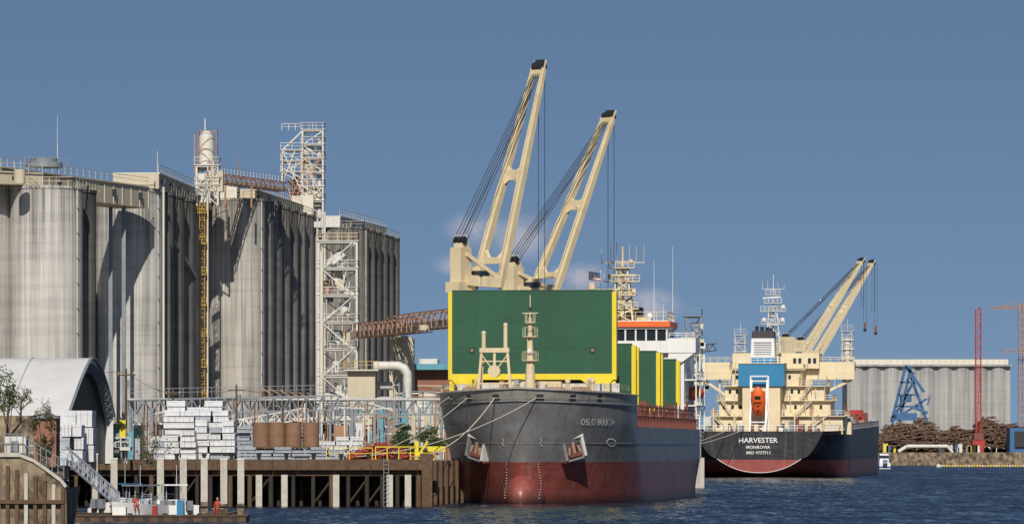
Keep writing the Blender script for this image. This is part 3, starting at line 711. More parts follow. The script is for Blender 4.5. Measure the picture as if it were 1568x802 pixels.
def P1(b,a,z): return M1@Vector((b,a,z))
def P2(b,a,z): return M2@Vector((b,a,z))
g=G()
rope_line(g,P1(-2.2,-2.2,10.7),(E(628,476),476,4.7),1.6,.06,rope)
rope_line(g,P1(2.2,-2.2,10.7),(E(545,476),476,4.7),1.2,.045,rope)
rope_line(g,P1(-5.2,.2,10.7),(E(560,478),478,4.8),.8,.04,rope)
rope_line(g,P1(-7.5,3,10.7),(E(480,477),477,4.8),1.0,.035,rope)
rope_line(g,P1(-7.5,3,10.7),(-9.5,520,4.8),.5,.05,rope)
for b in (-10,-6,-3): rope_line(g,P2(b,0,9.0),(24,905,4.8),.8,.07,rope)
g.done('mooring_lines')

# ================= SILOS =================
SD=Vector((math.sin(math.radians(6)),math.cos(math.radians(6)),0)); SX=Vector((SD.y,-SD.x,0))
def silo_cluster(px,d,r,zt,nd,nl,ml):
    g=G(); c0=Vector((E(px,d),d,0))
    for i in range(nd):
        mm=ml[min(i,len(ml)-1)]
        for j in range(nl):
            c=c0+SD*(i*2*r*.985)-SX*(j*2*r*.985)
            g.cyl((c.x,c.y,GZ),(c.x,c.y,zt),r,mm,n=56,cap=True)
            g.cyl((c.x,c.y,zt),(c.x,c.y,zt+.35),r+.12,mm,n=40)
    for i in range(nd):
        for j in range(nl-1):
            c=c0+SD*(i*2*r*.985)-SX*((j+.5)*2*r*.985); g.bx(c.x-.7,c.x+.7,c.y-1,c.y+1,GZ,zt-.1,ml[-1])
    e=c0+SX*(r*.9); e0=e-SD*r*.8; e1=e+SD*(2*r*nd-r); z=Vector((0,0,zt+.35)); f=c0-SX*(2*r*(nl-1)+r*.7)-SD*r*.8
    g.rail([f+z,e0+z,e1+z],1.0,beige,2,.03)
    q=c0+SX*r*.93-SD*(r*.35); g.cyl((q.x,q.y,GZ),(q.x,q.y,zt),.11,steelw,n=6)
    for k in range(12): g.bx(q.x-.2,q.x+.2,q.y-.2,q.y+.2,GZ+k*3,GZ+k*3+.15,greyst)
    return g,c0
def gallery(g,p,q,w,h,m,roof=None):
    p=Vector(p);q=Vector(q); up=Vector((0,0,h/2)); g.beam(p+up,q+up,w,m,h)
    g.beam(p+up*2.05,q+up*2.05,w+.4,roof or m,.18)
    L_=(q-p).length; n=int(L_/3); sd=(q-p).normalized().cross(Vector((0,0,1)))
    for k in range(n+1):
        c=p.lerp(q,k/max(n,1))+sd*(w/2+.03); g.beam(c,c+Vector((0,0,h)),.1,m)
        if k%3==1: g.bx(c.x-.4,c.x+.4,c.y-.3,c.y+.3,c.z+h*.4,c.z+h*.7,glass)
    g.rail([p+up*2.2+sd*w*.5,q+up*2.2+sd*w*.5],1,beige,2,.03)
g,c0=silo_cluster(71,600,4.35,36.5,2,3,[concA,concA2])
gallery(g,(-68,597,36.9),(-49.8,655,36.9),4.5,2.7,beige); gallery(g,(-64,594,36.9),(-58,600,36.9),5,1.4,beige)
g.beam((-50.5,650,GZ),(-50.5,650,36.9),.5,greyst); g.beam((-52.3,651,GZ),(-52.3,651,36.9),.5,greyst)
g.cyl((E(68,606),606,39.5),(E(68,606),606,40.1),2.2,greyst,n=16); g.cyl((E(68,606),606,40.1),(E(68,606),606,40.6),1.6,greyst,n=16)
g.cyl((E(88,606),606,39),(E(88,606),606,45.8),.07,steelw,.03,n=5); g.rail([(E(40,606),604,39.7),(E(104,606),606,39.7)],1.0,greyst,1,.035)
g.cyl((E(30,592),592,36.8),(E(30,592),592,38.5),.7,beige,n=12)
g.done('grain_silo')
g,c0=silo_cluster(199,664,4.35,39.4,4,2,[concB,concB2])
gallery(g,(E(208,661),661,39.8),(E(312,735),735,39.8),6.0,2.0,beige,beigel)
g.cyl((E(241,665),665,41),(E(241,665),665,45),.05,steelw,n=5)
g.cyl((E(258,670),660.5,GZ),(E(258,670),660.5,40),.16,beigel,n=8)
# raking conveyor shadow-casting beam + brackets on the flank
g.beam((E(268,680),676,33.5),(E(300,690),690,29),.5,greyst,.5)
g.done('grain_silo')
g,c0=silo_cluster(362,722,4.15,41.1,7,2,[concC,concC2,concC2,concC2])
gallery(g,(E(345,722),722,41.5),(E(345,729),729,41.5),3.2,2.2,beigel)
gallery(g,(E(368,728),728,41.5),(E(470,790),790,41.3),4.2,1.6,beige)
for k in range(18):
    px=402+k*4.4; d=722+k*3.0; x=E(px,d)
    if k%3==0: g.beam((x,d-3,11.5),(x,d-3,14.6),.2,rust); g.beam((x,d-3,14.2),(x+1.6,d-3,13.2),.18,rust)
g.beam((E(398,716),716,12.9),(E(486,760),760,12.2),.3,rust)
g.done('grain_silo')
g,c0=silo_cluster(527,850,4.2,42.6,6,2,[concD])
gallery(g,(E(500,846),846,42.9),(E(572,890),890,42.9),4.5,1.8,steelw)
g.done('grain_silo')
g=G(); g.bx(E(470,775),E(486,775),774,780,GZ,39.5,concB); g.bx(E(448,775),E(481,775),772,778,41.4,44.5,beigel)
g.done('elevator_shaft')

g=G()
x=E(317,700);
g.tower(x,702,39.5,45,3.0,3,2,.13,steelw); g.cyl((x-.2,702,45.2),(x-.2,702,49.3),1.05,beigel,n=18); g.cyl((x-.2,702,49.3),(x-.2,702,50.1),1.05,steelw,.4,n=18)
g.tower(x,702,45,50,2.6,2.4,2,.05,rust,floors=False); g.cyl((x-.4,702,50),(x-.4,702,51.8),.1,steelw,n=6)
g.bx(x-1.6,x+1.6,701,703,44.5,44.7,rust); g.bx(x+.3,x+2.2,700.5,703,41.5,44.4,beige); g.beam((x-1.8,701,44),(x-1.8,701,49.5),.2,rust)
g.bx(x-1.4,x+.2,700.8,703,40,44,steelw)
for k in range(16): g.cyl((x+U(-1.5,2),700.4,U(39.5,43)),(x+U(-1.5,2),700.4,U(43,46)),.08,random.choice([rust,steelw,greyst,beige]),n=6)
g.truss((x+1.5,701,42.6),(E(436,735),735,43.2),1.8,1.3,14,.055,rust,fill=beige)
g.rail([(x+1.5,700,43.9),(E(436,735),734,44.5)],1,steelw,1.6,.035)
for px in (345,385): 
    d=712; g.beam((E(px,d),d,39.8),(E(px,d),d,42.8),.25,rust)
g.cyl((E(367,712),712,41.3),(E(367,712),712,47.3),.06,rust,n=5)
g.beam((E(244,690),690,42.2),(E(306,700),700,41.4),.3,steelw); g.beam((E(244,690),690,41.0),(E(306,700),700,41.0),.15,steelw)
g.done('elevator_headhouse')
g=G()
d=775;x0=E(432,d);x1=E(495,d);xm=E(464,d)
g.tower((xm+x1)/2,d,41.5,54.6,x1-xm,3.2,6,.13,steelw); g.tower((x0+xm)/2,d,46.5,51.5,xm-x0-.2,3.2,3,.1,steelw)
g.beam((x0,d-1.6,51.5),(xm,d-1.6,54.6),.22,steelw); g.beam((x0,d-1.6,51.5),(x0,d-1.6,43),.16,rust)
g.sph((xm+.6,d,51.6),(1.2,1.2,1.0),steelw); g.cyl((xm+.8,d,48),(xm+.8,d,50.6),.8,steelw,n=12); g.cyl((xm-1,d,44.6),(xm-1,d,47.6),.6,rust,n=10)
g.bx(xm+.3,x1-.4,d-1,d+1,43,46,beigel); g.cyl((x1-.6,d,41),(x1-.6,d,54),.35,steelw,n=8)
for k in range(22): g.cyl((U(x0,x1),d-1.8,U(43,51)),(U(x0,x1),d-1.8,U(44,52)),.1,random.choice([rust,rust,steelw,beige]),n=6)
g.tower((x0+xm)/2+.6,d,41.5,46.5,1.8,2.2,3,.09,rust)
xs=E(491,d); g.tower(xs,d-2,GZ,42,.9,.9,26,.06,steelw,floors=False); g.cyl((xs+.7,d-2,GZ),(xs+.7,d-2,42),.18,steelw,n=6)
g.rail([(x0,d-1.6,54.7),(x1,d-1.6,54.7)],1,steelw,1,.04)
g.done('bucket_elevator_tower')
g=G(); d=700; xs=E(310.5,d)
g.tower(xs,d-1,GZ,39.8,.75,.8,30,.035,yellowd,floors=False)
for k in range(30): 
    z=GZ+1+k*1.16; g.bx(xs-.33,xs+.33,d-1.5,d-1.42,z,z+.07,yellowd)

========

- [GIVEN INSTRUCTION]: Return verbatim the lines that run from the line containing "mm=ml[min(i,len(ml)-1)]" through the line containing "g.rail([p+up*2.2+sd*w*.5,q+up*2.2+sd*w*.5],1,beige,2,.03)", inclusive.

- [ANSWER BELOW]:
        mm=ml[min(i,len(ml)-1)]
        for j in range(nl):
            c=c0+SD*(i*2*r*.985)-SX*(j*2*r*.985)
            g.cyl((c.x,c.y,GZ),(c.x,c.y,zt),r,mm,n=56,cap=True)
            g.cyl((c.x,c.y,zt),(c.x,c.y,zt+.35),r+.12,mm,n=40)
    for i in range(nd):
        for j in range(nl-1):
            c=c0+SD*(i*2*r*.985)-SX*((j+.5)*2*r*.985); g.bx(c.x-.7,c.x+.7,c.y-1,c.y+1,GZ,zt-.1,ml[-1])
    e=c0+SX*(r*.9); e0=e-SD*r*.8; e1=e+SD*(2*r*nd-r); z=Vector((0,0,zt+.35)); f=c0-SX*(2*r*(nl-1)+r*.7)-SD*r*.8
    g.rail([f+z,e0+z,e1+z],1.0,beige,2,.03)
    q=c0+SX*r*.93-SD*(r*.35); g.cyl((q.x,q.y,GZ),(q.x,q.y,zt),.11,steelw,n=6)
    for k in range(12): g.bx(q.x-.2,q.x+.2,q.y-.2,q.y+.2,GZ+k*3,GZ+k*3+.15,greyst)
    return g,c0
def gallery(g,p,q,w,h,m,roof=None):
    p=Vector(p);q=Vector(q); up=Vector((0,0,h/2)); g.beam(p+up,q+up,w,m,h)
    g.beam(p+up*2.05,q+up*2.05,w+.4,roof or m,.18)
    L_=(q-p).length; n=int(L_/3); sd=(q-p).normalized().cross(Vector((0,0,1)))
    for k in range(n+1):
        c=p.lerp(q,k/max(n,1))+sd*(w/2+.03); g.beam(c,c+Vector((0,0,h)),.1,m)
        if k%3==1: g.bx(c.x-.4,c.x+.4,c.y-.3,c.y+.3,c.z+h*.4,c.z+h*.7,glass)
    g.rail([p+up*2.2+sd*w*.5,q+up*2.2+sd*w*.5],1,beige,2,.03)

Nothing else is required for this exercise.